At least the game's pretty easy... on the easiest setting. Crank it up and it gets near impossible, though only because the speed increases and the controls don't get any more lenient.

GAB rating: Bad.


Game 402: Pharoah's Tomb

 

This one seems based on Atari's Adventure, though at least it isn't an outright clone in the same sense that Cavern Fighter is. We need to emulate a 16kb RAM expansion to make it work, which can break other VIC-20 games that don't need it. The ingame instructions tell us that we're here to search for the ancient king's magic triangle, buried deep within his trap-filled tomb. Some creatures lurk inside which can cause harm, eventually but not immediately resulting in death. You can also starve if you take too long.

Controls are still the p/l/;/ cluster.,which still isn't great, but less awful for an adventure-type game. Too bad the movement speed is agonizingly slow. I grab the hammer - I'm not exactly sure what it does, but you can carry more than one thing - and go in.


There's a key here, which I get, and what looks like a door, but it won't open. So I keep going north.


A friendly lizard man walks around here. Well okay, he's not that friendly, as prolonged contact will kill you. But maneuver around him, using the stochastic trees to block his path, and you can leave.

To the right is a dark room.


Walking around will probably get you killed. Better not go here yet - go left instead, which takes you through a filler room with more trees, and then to a little maze.


The "Ad" pickup gets you an ad.


Going left enters another dead-end.

 

That 4,000 year old apple looks tasty, but the door here doesn't open yet. Good thing the door to the right opens. 


That Space Invader paces left and right, and there doesn't seem to be any way to get through without touching it. Thankfully, you pass right through it, but there's no way to query how much damage you take doing this.

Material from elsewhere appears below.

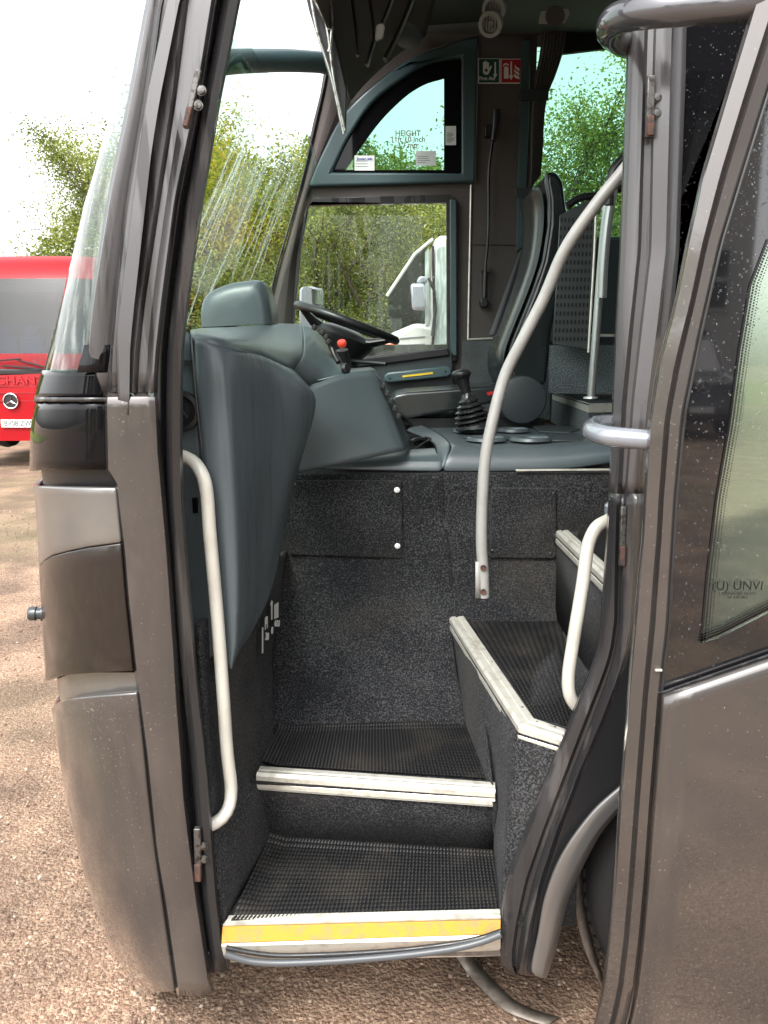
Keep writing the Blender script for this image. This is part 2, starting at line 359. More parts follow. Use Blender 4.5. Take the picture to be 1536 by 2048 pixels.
def ground_mat():
    m = bpy.data.materials.new('gravel'); m.use_nodes = True; n = m.node_tree; b = n.nodes['Principled BSDF']; L = n.links.new
    t = n.nodes.new('ShaderNodeTexCoord')
    def N(sc, d=4, ty='ShaderNodeTexNoise'):
        x = n.nodes.new(ty); x.inputs['Scale'].default_value = sc
        if ty == 'ShaderNodeTexNoise': x.inputs['Detail'].default_value = d
        L(t.outputs['Object'], x.inputs['Vector']); return x
    a = N(1.1, 6); r = n.nodes.new('ShaderNodeValToRGB'); e = r.color_ramp.elements
    e[0].position = .35; e[0].color = (.22, .122, .078, 1); e[1].position = .65; e[1].color = (.38, .245, .155, 1)
    v = N(120, ty='ShaderNodeTexVoronoi'); sep = n.nodes.new('ShaderNodeSeparateColor'); L(v.outputs['Color'], sep.inputs[0])
    r2 = n.nodes.new('ShaderNodeValToRGB'); e = r2.color_ramp.elements
    e[0].position = 0; e[0].color = (.10, .058, .038, 1); e[1].position = 1; e[1].color = (.56, .42, .30, 1)
    q = e = r2.color_ramp.elements.new(.5); e.color = (.29, .18, .12, 1); e = r2.color_ramp.elements.new(.8); e.color = (.36, .26, .18, 1)
    L(a.outputs['Fac'], r.inputs[0]); L(sep.outputs[0], r2.inputs[0])
    mx = n.nodes.new('ShaderNodeMix'); mx.data_type = 'RGBA'; mx.inputs[0].default_value = .62; L(r.outputs[0], mx.inputs[6]); L(r2.outputs[0], mx.inputs[7])
    sn = N(330, 2); sr = n.nodes.new('ShaderNodeMapRange'); sr.inputs[1].default_value = .66; sr.inputs[2].default_value = .72; L(sn.outputs['Fac'], sr.inputs[0])
    sm = n.nodes.new('ShaderNodeMix'); sm.data_type = 'RGBA'; sm.inputs[7].default_value = (.60, .54, .46, 1); L(sr.outputs[0], sm.inputs[0]); L(mx.outputs[2], sm.inputs[6])
    dn = N(2.2, 6); dr = n.nodes.new('ShaderNodeMapRange'); dr.inputs[1].default_value = .42; dr.inputs[2].default_value = .62; dr.inputs[3].default_value = .62; dr.inputs[4].default_value = 1.12; L(dn.outputs['Fac'], dr.inputs[0])
    dm = n.nodes.new('ShaderNodeMix'); dm.data_type = 'RGBA'; dm.blend_type = 'MULTIPLY'; dm.inputs[0].default_value = 1; L(sm.outputs[2], dm.inputs[6]); L(dr.outputs[0], dm.inputs[7])
    mx = dm
    # mossy tint far out
    g = N(.35, 5); gr = n.nodes.new('ShaderNodeMapRange'); gr.inputs[1].default_value = .5; gr.inputs[2].default_value = .62; gr.inputs[4].default_value = .5
    m2 = n.nodes.new('ShaderNodeMix'); m2.data_type = 'RGBA'; m2.inputs[7].default_value = (.16, .14, .07, 1)
    L(g.outputs['Fac'], gr.inputs[0]); L(gr.outputs[0], m2.inputs[0]); L(mx.outputs[2], m2.inputs[6]); L(m2.outputs[2], b.inputs['Base Color'])
    b.inputs['Roughness'].default_value = .75
    f = N(260, 3); ad = n.nodes.new('ShaderNodeMath'); ad.operation = 'ADD'; v2 = N(105, ty='ShaderNodeTexVoronoi')
    mu = n.nodes.new('ShaderNodeMath'); mu.operation = 'MULTIPLY'; mu.inputs[1].default_value = -1.2; L(v2.outputs['Distance'], mu.inputs[0])
    L(f.outputs['Fac'], ad.inputs[0]); L(mu.outputs[0], ad.inputs[1])
    bp = n.nodes.new('ShaderNodeBump'); bp.inputs['Strength'].default_value = .8; bp.inputs['Distance'].default_value = .008; L(ad.outputs[0], bp.inputs['Height']); L(bp.outputs[0], b.inputs['Normal'])
    M['gravel'] = m
ground_mat()
mat('grass', (.12, .17, .03), .9, mottle=(3, (.22, .22, .06), .4, .65), bump=(60, 1, .03))

# ------------------------------------------------------------------ ground
def struct(o): o['kind'] = 'structure'; return o
g = MB(); xs = [-900, -200, -60, -25, -14]+[-10+.5*i for i in range(41)]+[14, 25, 60, 200, 900]
rows = []
for y in xs: rows.append([Vector((x, y+4, .03*noise.noise(Vector((x*.35, y*.35, 0)))*(1 if abs(x) < 12 else 0)*smoothstep(2.2, 4, abs(y+2)+abs(x)*.4) - .0)) for x in xs])
g.grid(rows); struct(g.build('ground', 'gravel'))
g = MB(); g.grid([[Vector((x, y, .015+.03*noise.noise(Vector((x, y, 3))))) for x in [i*1.5 for i in range(-60, 61)]] for y in [-70, -50, -40, -32, -28]])
struct(g.build('grass_verge', 'grass'))
g = MB(); g.grid([[Vector((x, y, .02+.05*noise.noise(Vector((x*.6, y*.6, 3))))) for x in [i*1.5 for i in range(-30, 31)]] for y in [19+i for i in range(12)]])
struct(g.build('hedge_bank', 'grass'))

# stones
st = MB()
ico = bmesh.new(); bmesh.ops.create_icosphere(ico, subdivisions=1, radius=1); IV = [v.co.copy() for v in ico.verts]; IF = [tuple(v.index for v in f.verts) for f in ico.faces]; ico.free()
def stone(mb, x, y, r, z=0):
    q = Matrix.Rotation(rng.uniform(0, 6.28), 3, 'Z'); s = Vector((rng.uniform(.7, 1.3), rng.uniform(.7, 1.3), rng.uniform(.45, .8)))
    mb.add([Vector((x, y, z+r*.25))+q @ Vector((v.x*s.x, v.y*s.y, v.z*s.z))*r*rng.uniform(.85, 1.15) for v in IV], IF)
for i in range(13500):
    u = rng.random()
    if i % 5 == 1: x, y = rng.uniform(-.6, 2.4), rng.uniform(-2.5, 1.3)
    elif i % 3 == 0: x, y = rng.uniform(-1.5, 1.6), rng.uniform(1.25, 2.6)
    else: x, y = rng.uniform(-4.5, -.35), 1.3+rng.random()**1.5*7
    stone(st, x, y, rng.choice([.002, .0025, .003, .003, .004, .005, .006]) * (1+.06*abs(y)) * (1.5 if y < 1.3 else 1))
so_ = st.build('loose_stones', 'stone', smooth=False); so_['kind'] = 'stuff'; so_['label'] = 'loose pale stones scattered over the reddish gravel yard'; so_['category'] = 'gravel'
def colour_by_island(m):
    n = m.node_tree; b = n.nodes['Principled BSDF']; gi = n.nodes.new('ShaderNodeNewGeometry'); r = n.nodes.new('ShaderNodeValToRGB')
    e = r.color_ramp.elements; e[0].color = (.10, .065, .05, 1); e[1].color = (.50, .43, .35, 1)
    k = e.new(.45); k.color = (.24, .15, .105, 1); k = e.new(.85); k.color = (.33, .245, .175, 1)
    n.links.new(gi.outputs['Random Per Island'], r.inputs[0]); n.links.new(r.outputs[0], b.inputs['Base Color'])
colour_by_island(M['stone'])

# ------------------------------------------------------------------ the coach
coach = thing('coach', (0, 1.41, 0), 'grey brown coach with its entrance door swung open to show steps and driver cab', 'coach')
def part(mb, name, m, parent=coach, **k): return mb.build(name, m, parent, **k)

# --- front corner: silhouette curves (y, x)
SIL = [(-300, 400), (0, 290), (200, 230), (400, 172), (560, 135), (700, 100), (800, 72), (850, 62), (940, 59), (1000, 70), (1100, 76), (1180, 80), (1300, 88), (1370, 92),
       (1430, 106), (1500, 116), (1620, 138), (1750, 170), (1850, 205), (1920, 240), (1960, 268), (1985, 300)]
def corner_rows(ys, right, Y0=1.415, inset=0, deep=2.65):
    """rows of the rounded front corner, from its inner edge (table right) round to the nose centre line"""
    rows = []
    for y in ys:
        xr = right(y) if callable(right) else atY(right, y); xs_ = atY(SIL, y)+inset
        a = P(xr, y, Y0); s = P(xs_, y, 1.66)
        m1 = P(xr+(xs_-xr)*.45, y, Y0+.02); m2 = P(xr+(xs_-xr)*.86, y, Y0+.10)
        c = Vector((s.x-.055, 1.92, s.z)); d = Vector((s.x-.12, 2.65, s.z))
        if y > 1400: k = min(1, (y-1400)/600); c.x += .05*k
        rows.append(interp([a, m1, m2, s, c, d], 22))
    return rows
def mirror_far(rows):
    out = []
    for r in rows:
        out.append(r+[Vector((v.x, 5.30-v.y, v.z)) for v in reversed(r[:-1])])
    return out
def yr(a, b, n): return [a+(b-a)*i/(n-1) for i in range(n)]
RSTRIP = [(790, 217), (945, 219), (960, 236), (1000, 240), (1100, 249), (1200, 257), (1340, 272), (1370, 276), (1500, 293), (1600, 303), (1700, 313), (1800, 330), (1985, 356)]
# gloss black band under the screen
mb = MB(); mb.grid(mirror_far(corner_rows(yr(800, 940, 8), lambda y: 214+(y-800)*.03)))
part(mb, 'nose_band', 'gloss_black', solid=.02, offset=-1)
mb = MB(); mb.grid([[v for v in r] for r in corner_rows(yr(795, 803, 3), lambda y: 214, Y0=1.412)]); part(mb, 'screen_lower_seal', 'dark_seal', solid=.003)
# dark recess behind gaps
mb = MB(); mb.grid(mirror_far(corner_rows(yr(930, 1975, 16), lambda y: atY(RSTRIP, y)+6, Y0=1.45, inset=22))); part(mb, 'corner_recess', 'black_plastic')
# upper corner panel in two tones, split along a diagonal
def split(x): return 1185-(x-80)*(90/165.)
def tone_rows(top, bot, n, Y0=1.405, right=RSTRIP):
    rows = []
    for i in range(n):
        t = i/(n-1)
        row = []
        base = None
        # sample each column at its own height
        ncol = 22; cols = []
        for j in range(ncol):
            f = j/(ncol-1)
            # approximate px of the column for the diagonal
            xr = 262-(262-78)*min(1, f*1.75)
            y0, y1 = top(xr), bot(xr); y = y0+(y1-y0)*t
            rr = corner_rows([y], lambda yy: atY(right, yy)-7, Y0=Y0)[0]
            cols.append(rr[j])
        rows.append(cols)
    return rows
def toptab(x): return 962+(x-70)*.075
mb = MB(); mb.grid(mirror_far(tone_rows(toptab, lambda x: split(x), 9))); part(mb, 'corner_panel', 'silver_paint', solid=.016, offset=-1, bevel=.004)
mb = MB(); mb.grid(mirror_far(tone_rows(lambda x: split(x)+1, lambda x: 1372-(x-92)*.17, 9))); part(mb, 'corner_panel', 'brown_paint', solid=.016, offset=-1, bevel=.003)['label'] = 'dark brown lower half of the front corner panel'
mb = MB(); mb.grid(corner_rows(yr(1345, 1425, 4), lambda y: 282, Y0=1.43, inset=22)); part(mb, 'bumper_slot', 'silver_paint')
mb = MB(); mb.grid(mirror_far(tone_rows(lambda x: 1432-(x-106)*.30, lambda x: 1985+(x-300)*.0, 16, right=[(0, 276), (1380, 280), (1500, 293), (1600, 303), (1700, 315), (1800, 329), (1985, 354)])))
part(mb, 'bumper_panel', 'taupe_paint', solid=.014, offset=-1, bevel=.004)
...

Lest this isn't clear enough, your movement speed is slow, and the controls are sluggish and unresponsive. Getting through this one screen alone takes more than a minute.

Huh, this looks familiar.

Inside the castle is another junction.


Here, both doors will open, but you don't want to go into the room in the upper-left. It fills with sand, burying you. To the right is another dead-end.


The door here doesn't open yet. So we go north instead.


It's a lamp, I think. I grab it, and continue west through these caves, past a room with an easily avoided bat, and into a chamber beyond.


I have no idea what that blue thing is supposed to be, but the door here opens, so I take it. And begin the long, slow walk back to the dark room near the pyramid entrance.


Thanks to the lamp (I think), we can see it's full of holes. And more holes open up as you walk around - if one randomly opens up right underneath your feet, or they open up in a manner that makes it impossible to return to the door, sucks to be you.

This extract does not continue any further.